DV: I guess the “raccoon hat hair” does not refer to Davey Crockett.* Was it difficult for a liberal big-city denizen to find a comfortable home in rural, conservative America? Has poetry helped in the process?



MHB: So you liked the image of racoon hat hair. Chicago was the home of many things -- tolerance to different ideologies was one of them. Where I am now is the bottom of the barrel for tolerance. I have a group of like minded friends, but I have gathered others around me. It's a matter of can we talk politics or not. I have made it my business not to bring up politics first -- or even second. Does poetry help? Some days it's the only life jacket available. It may surprise you, but until I moved to this town in Central Missouri, I had never seen a gun close up used in violence -- this being the state with no gun control regulations -- and I never had anyone threaten to fight me because they thought I was talking negatively about a political candidate. This happened twice. Step outside, the guy said, and I thought it so funny I burst out laughing, but this guy was serious. Why? I asked. Do we no longer live in America? Don't get me started on the Christians who have no mercy for those who cannot afford healthcare (this state voted against the Affordable Health Plan in a nonbinding referendum) and still feel Christianity is the great white religion -- no one else need apply. So, yes, poetry is a very much needed release -- along with the occasional short story and letter to the editor. 



DV: Is there any “Jeff”-related material (the Ozarks, the Mound Builders, Daniel Boone*) that has inspired your verse, not your ire?
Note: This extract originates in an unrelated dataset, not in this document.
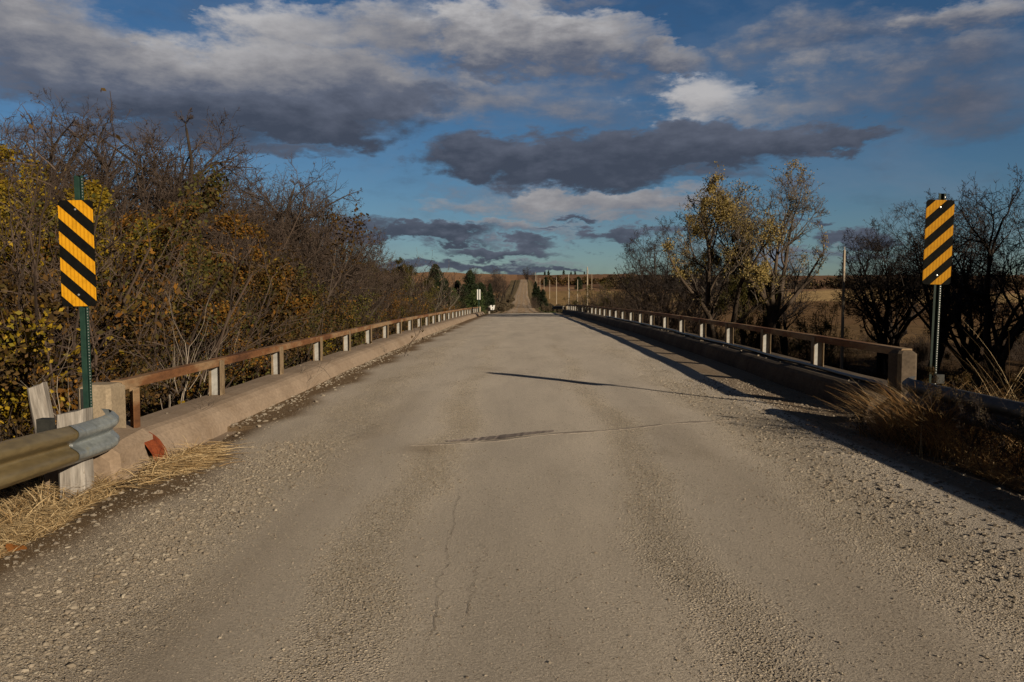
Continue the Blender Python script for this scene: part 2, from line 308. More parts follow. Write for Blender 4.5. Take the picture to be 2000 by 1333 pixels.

MHB: I don't write much about the people around me, though I have done a series on the bars and the people in this town who inhabit them. When I write about this area, I mostly write about its beauty -- the peepers hiding in the mud, the ghost trees during winter along the Missouri, the fogs and the sunsets. It's interesting to me how many people are environmentally involved with keeping the natural natural. Most of my political stuff is more on the national level.



DV: I want to thank you for all your time and candor. I enjoyed our conversation and hope to explore more of your poetry.



MHB: Thanks. It was fun chatting with you. Anytime you want to do this again. let me know.



*[Crockett was a popular 19th-century American coonskin-wearing folk hero whose motto was “Be sure you’re right, then go ahead.”].